神道と修験は深く関係してゐる。元々修験は神道に発したものだが、仏教が入って後には仏教とも融合して現在の修験の形式が確立した。但し、仏教との習合は修験に於ける神道の根幹を消し去った訳ではない。寧ろ仏教は本来の姿を、神道に依って変えられたと謂った方が正確であろう。修験は神道の血を引いており、根幹に祖先と自然の崇拝がある。仏教の哲理に於いて、それは空海の「真言宗」の心性と深く関係してゐるのではないだろうか。何に於いても真言宗のドグマは、「大自然と言葉」なのである」。遠い昔に日本にはインド由来の奈良仏教が支那朝鮮を経て入った。だが移植されたその原型の仏教は日本の神道とは馴染まなかった。元来、日本に入った仏教は印度で発展した最終期の仏教であり、その哲学や世界観は誠に立派な物であるが、日本の原型との差異が大きく且つ溝は深かったのである。私は、この印度と日本の本質的な差は自然環境がもたらした世界解釈の於ける価値観の差であったろうと思うのだ。
日本の自然は噴火や地震など恐ろしくもあるが、総じて人間を包み込む優しい母なのであり、日本人はその自然に強い愛着を懐いて来た。そこに印度との根本的な差異がある。印度は灼熱に地帯であり、自然は概ね乾いて居り人間を易しく包み込むものではない。人間の世界観や価値観には、生活の基盤である自然環境が深く左右するのは、すでに大正時代のむかしに和辻哲郎が著作「風土」で詳述していることであり、食料を得る為の方法はヒトの考え方や文化に強い影響を与える。彼はその気候を幾つかに分類した、ツンドラ、ステップ、モンスーン、砂漠、熱帯、などを気候分類として挙げている。太陽系第三惑星としての地球は、その緯度によって太陽の放射エネルギーの数量が異なるからだ。さらには地球自体の自転と、地表の凹凸による空気の流れ、海では熱せられた海水のよる循環の経路などが、気候に与える要因として挙げられる。
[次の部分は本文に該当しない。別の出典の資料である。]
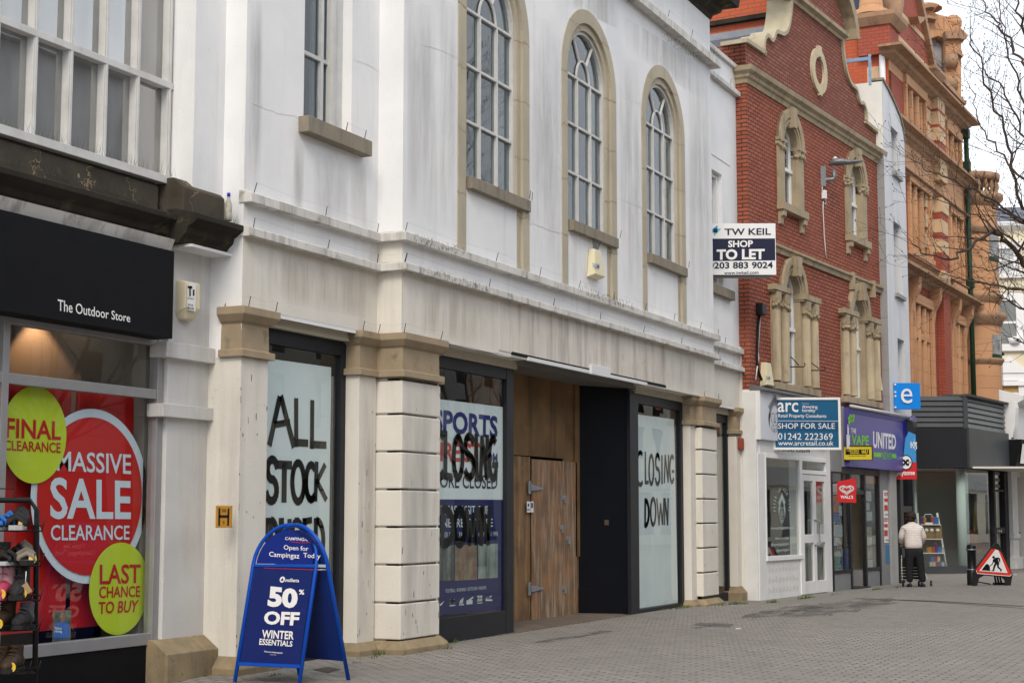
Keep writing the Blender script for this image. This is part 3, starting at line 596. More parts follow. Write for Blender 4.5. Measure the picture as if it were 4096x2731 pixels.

日本の属するモンスーンとしての気候が、日本の四季を彩る根幹だ。日本ほど四季が明確な所はない。春夏秋冬があり、更には二十四節気と称する季節の微妙な移り変わりが多くの歌に詠まれている。夏は多湿高温で密閉された家屋では途てもでは無いけれど住めない、それで伝統的な日本の家屋が、風通しの好い南向きの茅葺であることが理解されるであろう。冬は日本海側は多湿低温度で、日本海を吹き抜けて来る季節風は多量の水分を含んでおり、それが山に当たると多量の雪を齎し、それは水となり、春の農耕に多くの恵みをくださる。冬と夏の間に展開する、春と秋は殊更に美しい色どりの多い世界で、日本文明の美的感受性はこの四季の美しさから励起された物であろう。日本人は旧石器時代から類推すると、最も古い時代の石器を物を思えば、この列島に定着して原日本人は十数万年を生きて来たのであろう。日本的美学はこの春夏秋冬の世界と無関係ではない。そして、我々の遠い祖先は磨製石器を使いながら、先鋭なガラス質のナイフも使う。「相澤忠洋記念館」には、相澤さんが火山灰層の中から発見し、考古学に常識を覆した美しい黒曜石ガラスのナイフが飾られている。この黒曜石は長野県和田峠で作られた物なのだろうか。成分分析をすれはその場所は特定できよう。
修験の元である自然神道は、恐らくは縄文時代をこえて石器時代に始まるのではなかろうか。修験のイメージは日本三大修験の一つ羽黒山で見た通り、白青の一松模様の法衣を着て白い股引を付け草鞋掛け、数珠を首から垂らし、頭には兜巾を付けて深い山中を歩き回る。という印象だが、この形式はいつ頃に確立された物だろうか。